MROŻĄCE KREW W ŻYŁACH EGZAMINY
Okazuje się, że wykładowcy zbytnio nie ufają studentom. Obawiają się, że zdalne zaliczenia zachęcą ich do ściągania i oszukiwania. Dlatego też starają się w każdy możliwy sposób ograniczyć samowolkę studentów, często organizując egzaminy, których nie da się zdać.
Ela: Nasza pani profesor zorganizowała nam egzamin, który zawierał 75 pytań, na które często trzeba było odpowiedzieć więcej niż jednym słowem. Dała nam na niego godzinę. Napisanie go w całości było niewykonalne.

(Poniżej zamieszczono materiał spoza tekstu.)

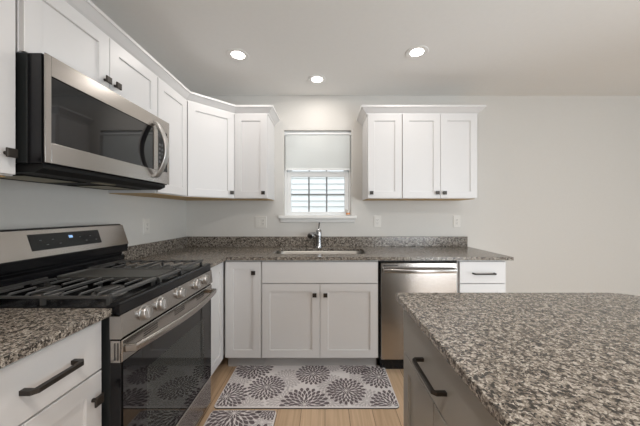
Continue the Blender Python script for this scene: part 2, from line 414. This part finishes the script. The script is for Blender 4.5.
# diagonal corner
t = thing('corner_wall_cabinet', 'white diagonal corner wall cabinet with one wide angled shaker door', 'cabinet', (XL, 0, 0))
ln = .598
out = [(0, 0), (ln, 0), (ln, -.305), (.305, -ln), (0, -ln)]
MB().prism(out, 2, UZ0, UZ1).build('body', M['white'], t, bevel=.001)
MB().prism([(.01,-.01), (ln-.01, -.01), (ln-.01, -.297), (.297, -ln+.01), (.01, -ln+.01)], 2, UZ0-.004, UZ0+.0005).build('bottom_panel', M['rawwood'], t)
p0 = Vector((.305, -ln, 0)); p1 = Vector((ln, -.305, 0)); dl = (p1-p0).length
X = Matrix.Translation(p0) @ Matrix.Rotation(math.radians(45), 4, 'Z')
dd = MB().shaker(.014, dl-.014, UZ0+.004, UZ1-.022, -.0005, -DT).build('door', M['white'], t, xf=X)
k = knob(dd, dl-.045, UZ0+.049, -DT); k.data.transform(X)
# left run
wall_cab((XL, -.968, 0), PI/2, .366, [(.004, .362, None)], 'single-door white wall cabinet between the microwave and the corner cabinet')
t = wall_cab((XL, -1.737, 0), PI/2, .766, [(.003, .3815, 'r'), (.3845, .763, 'l')], 'short double-door white wall cabinet mounted directly above the microwave', z0=1.835, kz=.07)
wall_cab((XL, -2.23, 0), PI/2, .478, [(.003, .470, 'r')], 'full-height white wall cabinet nearest the camera, on the near side of the microwave', kz=.07)

# crown mouldings: profile (outward, up) swept along a plan path with mitres
CP = [(-.004, 0), (.004, 0), (.008, .006), (.008, .012), (.018, .020), (.034, .036), (.044, .046), (.050, .048), (.050, .062), (-.004, .062)]
def crown(path, label, z=2.142):
    P = [Vector(p) for p in path]; rg = []
    nrm = []
    for a, b_ in zip(P, P[1:]):
        t_ = (b_-a).normalized(); nrm.append(Vector((t_.y, -t_.x)))
    for i, p in enumerate(P):
        if i == 0: m_ = nrm[0]
        elif i == len(P)-1: m_ = nrm[-1]
        else:
            m_ = (nrm[i-1]+nrm[i]); m_ = m_/ (1+nrm[i-1].dot(nrm[i]))
        rg.append([(p.x + m_.x*o_*1.1, p.y + m_.y*o_*1.1, z-.008+u_*1.14) for o_, u_ in CP])
    o = MB().rings(rg).build('crown_molding', M['white'])
    return tag(o, label, 'molding')
yf = -.305-DT*.0
c0 = XL+.305
crown([(c0, -2.23), (c0, -ln), (XL+ln, -.305), (-.514, -.305), (-.514, 0)], 'white crown molding running from the range wall around the angled corner cabinet')
crown([(.378, 0), (.378, -.305), (1.366, -.305), (1.366, 0)], 'white crown molding on top of the three-door cabinets beside the window')

# ------------------------------------------------------------------ base cabinets
BD = .60; BZ0, BZ1 = .115, .888
def base_cab(loc, rz, wd, label, fronts, mat='white', name='base_cabinet', dp=BD, toemat='toe', hollow=False):
    """fronts: (kind, x0, x1, z0, z1, hardware)"""
    t = thing(name, label, 'cabinet', loc, rz)
    carcass(t, wd, dp, BZ0, BZ1, mat, toe=True, toemat=toemat, hollow=hollow)
    for kind, x0, x1, z0, z1, hw_ in fronts:
        if kind == 'door': f = MB().shaker(x0, x1, z0, z1, -dp-.0005, -dp-DT).build('door', M[mat], t)
        else: f = MB().slab(x0, x1, z0, z1, -dp-.0005, -dp-DT).build('drawer' if kind == 'drawer' else 'front_panel', M[mat], t)
        if hw_ and hw_[0] == 'knob': knob(f, hw_[1], hw_[2], -dp-DT)
        if hw_ and hw_[0] == 'bar': bar_pull(f, hw_[1]-hw_[3]/2, hw_[1]+hw_[3]/2, hw_[2], -dp-DT, *(hw_[4:]))
    return t
Zs = .700
base_cab((-.79, 0, 0), 0, .292, 'narrow full-height single-door white base cabinet in the inner corner of the counter',
         [('door', .012, .288, .122, .874, ('knob', .235, .79))])
base_cab((-.496, 0, 0), 0, .914, 'wide white sink base cabinet with a plain false front and two shaker doors',
         [('panel', .004, .910, Zs+.005, .874, None), ('door', .004, .4555, .122, Zs-.001, ('knob', .415, .617)), ('door', .4585, .910, .122, Zs-.001, ('knob', .499, .617))], hollow=True)
base_cab((1.04, 0, 0), 0, .385, 'white base cabinet with bar-handled drawer beyond the dishwasher, at the counter end',
         [('drawer', .012, .372, Zs+.005, .874, ('bar', .197, .783, .165)), ('door', .012, .372, .122, Zs-.001, ('knob', .045, .617))])
# range-wall corner cabinet (door faces the room)
base_cab((XL, -.972, 0), PI/2, .970, 'white corner base cabinet wedged between the range and the sink-wall cabinets',
         [('door', .003, .340, .122, .874, None)])
base_cab((XL, -2.16, 0), PI/2, .412, 'white base cabinet with bar-handled drawer on the near side of the range',
         [('drawer', .004, .408, Zs+.005, .874, ('bar', .230, .788, .140, .013, .034)), ('door', .004, .408, .122, Zs-.001, ('knob', .372, .617))])

# ------------------------------------------------------------------ counters
CZ0, CZ1 = .888, .914
sink_hole = rrect(.80, .375, .07, 6, -.046, -.308)
b = MB()
plate_holes(b, [(XL+.001, -.001), (XL+.001, -.976), (-.76, -.976), (-.76, -.65), (1.452, -.65), (1.446, -.001)], [sink_hole], CZ0+.0005, CZ1)
ct = thing('granite_countertop', 'L-shaped speckled granite countertop holding the sink, along two walls', 'countertop', (0, 0, 0))
b.build('slab', M['granite'], ct)
b = MB(); b.box(XL+.021, 1.437, -.021, -.001, CZ1+.0004, 1.016); b.build('backsplash', M['granite'], ct, bevel=.002)
b = MB(); b.box(XL+.001, XL+.021, -.976, -.001, CZ1+.0004, 1.016); b.build('backsplash', M['granite'], ct, bevel=.002)
ct = thing('granite_countertop', 'small granite countertop section on the near side of the range, above the drawer cabinet', 'countertop', (XL, -1.743, 0))
MB().box(.001, .65, -.42, 0, CZ0+.0005, CZ1).build('slab', M['granite'], ct, bevel=.002)
MB().box(.001, .021, -.42, 0, CZ1+.0004, 1.016).build('backsplash', M['granite'], ct, bevel=.002)

# sink
sk = thing('undermount_sink', 'stainless undermount sink set into the granite beneath the window', 'sink', (-.046, -.308, .70))
b = MB(); zt = CZ0-.0005-.70
rg = []
for (w_, h_, r_, z_) in ((.84, .41, .09, zt), (.81, .385, .075, zt), (.80, .375, .07, zt-.01), (.78, .355, .07, .03), (.72, .30, .05, .012), (.70,.28,.05,.008)):
    rg.append([(p[0], p[1], z_) for p in rrect(w_, h_, r_, 6)])
for (w_, h_, r_, z_) in ((.70,.28,.05,.004), (.73, .31, .05, .006), (.788, .362, .07, .028), (.808, .383, .072, zt-.012), (.84, .41, .09, zt-.003)):
    rg.append([(p[0], p[1], z_) for p in rrect(w_, h_, r_, 6)])
b.rings(rg, False, False).build('basin', M['sinksteel'], sk, smooth=True)
MB().lathe((0, .02, .008), (0,0,1), [(0, .045), (.003, .045), (.004, .038), (.001, .034), (.001, .001)], 24).build('drain', M['chrome'], sk, smooth=True)
# faucet
fa = thing('sink_faucet', 'chrome single-lever faucet with short pull-out head standing behind the sink', 'faucet', (-.062, -.072, CZ1))
MB().lathe((0,0,0), (0,0,1), [(0, .036), (.006, .036), (.012, .030), (.05, .026), (.10, .027), (.145, .029), (.17, .025), (.185, .012)], 28).build('body', M['chrome'], fa, smooth=True)
b = MB(); P = [(0, 0, .10), (-.022, -.035, .128), (-.042, -.075, .140), (-.060, -.11, .138)]
b.tube(P, .016).build('spout', M['chrome'], fa, smooth=True)
dv = Vector((-.014, -.045, -.012))
MB().lathe(P[-1], dv, [(-.01, .015), (0, .022), (.03, .029), (.050, .030), (.056, .024), (.056, .001)], 24).build('spray_head', M['chrome'], fa, smooth=True)
b = MB(); b.tube([(0, 0, .178), (.002, .006, .205), (.005, .014, .245)], rrect(.026, .012, .004, 3)).build('lever', M['bronze'], fa, smooth=True)

# ------------------------------------------------------------------ dishwasher
dw = thing('dishwasher', 'stainless steel dishwasher with bowed bar handle under the granite counter', 'dishwasher', (.422, 0, 0))
MB().box(.004, .612, -.57, -.03, .10, .872).build('tub_body', M['dkgrey'], dw)
MB().slab(.014, .604, .115, .868, -.571, -.635, .004).build('door', M['steel_v'], dw)
MB().box(.02, .598, -.56, -.50, 0, .10).build('toe_kick', M['black'], dw)
dd = [o for o in dw.children if o.name.startswith('door')][0]
b = MB(); P = [(.03, -.636, .812)]
for i in range(13):
    u = i/12; P.append((.034 + .55*u, -.665-.026*math.sin(PI*u), .812))
P.append((.588, -.636, .812))
b.tube(P, rrect(.014, .030, .006, 3)).build('handle', M['steel'], dd, smooth=True)
MB().box(.03, .14, -.637, -.6352, .842, .850).build('vent_strip', M['slot'], dd)

# ------------------------------------------------------------------ range  (local: x along wall near->far, y=-depth towards room)
rg_ = thing('gas_range', 'stainless and black freestanding gas range with five knobs and a center griddle', 'range', (XL, -1.738, 0), PI/2)
RW = .76
b = MB(); b.box(.002, .09, -.635, -.03, .03, .90); b.box(RW-.09, RW-.002, -.635, -.03, .03, .90)
b.box(.09, RW-.09, -.635, -.03, .03, .235); b.box(.09, RW-.09, -.635, -.03, .70, .90); b.box(.09, RW-.09, -.10, -.03, .235, .70)
b.build('body', M['dkgrey'], rg_)
b = MB(); b.box(.0905, .0945, -.634, -.1045, .2355, .6995); b.box(RW-.0945, RW-.0905, -.634, -.1045, .2355, .6995)
b.box(.095, RW-.095, -.634, -.1045, .2355, .2395); b.box(.095, RW-.095, -.634, -.1045, .6955, .6995); b.box(.0905, RW-.0905, -.104, -.1005, .2355, .6995)
b.build('oven_liner', M['liner'], rg_)
for z in (.36, .50):
    b = MB()
    for y in (-.60, -.35, -.13): b.cyl((.095, y, z), (1,0,0), .004, .004, RW-.19, 8)
    for i in range(9): b.cyl((.13+i*.0625, -.60, z+.005), (0,1,0), .0028, .0028, .47, 8)
    b.build('oven_rack', M['chrome'], rg_)
MB().box(.02, RW-.02, -.60, -.06, 0, .031).build('base', M['black'], rg_)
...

Kasia: Egzaminy na naszej uczelni były wręcz kosmiczne. W każdym pytaniu zamkniętym mieliśmy tylko 30 sekund na odpowiedź, w otwartym 3 minuty. Nie musze wspominać, że nie dało się nawet normalnie przeczytać pytania, a co dopiero odpowiedzieć. Gorzej, gdy komuś nagle zacięła się platforma...

TEORIE SPISKOWE
Ela: Jedna z naszych starszych pań wykładowczyć ma spory problem z Teamsem. Raz moja koleżanka przez przypadek przejęła kontrolę nad wyświetlaną przez prowadzącą prezentacją. Pani się oburzyła, że hakujemy jej Teamsa i chcemy zrujnować zajęcia.